Characterization of damage evolution in granite under compressive stress condition and its effect on permeability

Abstract

With the aid of 3D acoustic emission (AE) monitoring system, the cracking process of granite under compressive stress condition and its effect on the hydro-mechanical properties is experimentally studied. The granite is taken from Beishan area, a preferable region for high-level radioactive waste (HLW) disposal in China. The experiment results suggest that the rock failure and degradation of mechanical properties are essentially related to the propagation and coalescence of induced cracks. Using an anisotropic damage tensor proposed by Shao et al., the damage evolution during the whole loading process is studied according to the experimental data.
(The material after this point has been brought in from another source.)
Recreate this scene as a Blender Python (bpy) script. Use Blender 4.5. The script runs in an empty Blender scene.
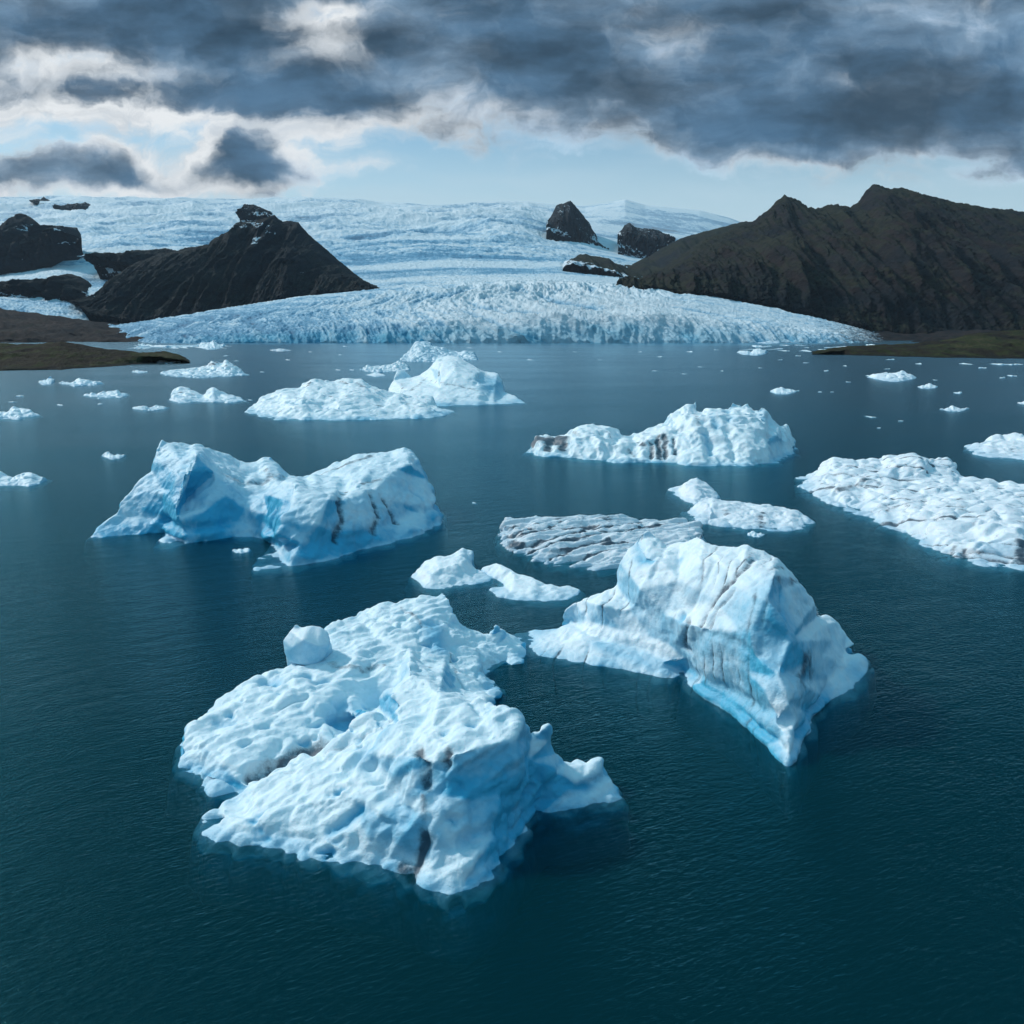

It is revealed that the damage evolution is mainly initiated with the appearance of nonlinear mechanical behaviour, and accelerated close to the failure point and in post-peak region. The estimated damage variable in lateral direction is found be globally higher than the value in vertical direction. The recorded AE events indicate that cracking process of granite could be accelerated due to the existence of hydraulic pressure. As a result, much lower compressive strength is obtained under same effective confining pressure in hydro-mechanical coupling tests. A similar tendency of damage and permeability is noticed, and the permeability variation in granite is found to be negligible before the coalescence of microcracks. Finally, an empirical relation is proposed to describe the influence of damage evolution and confining pressure on permeability variation.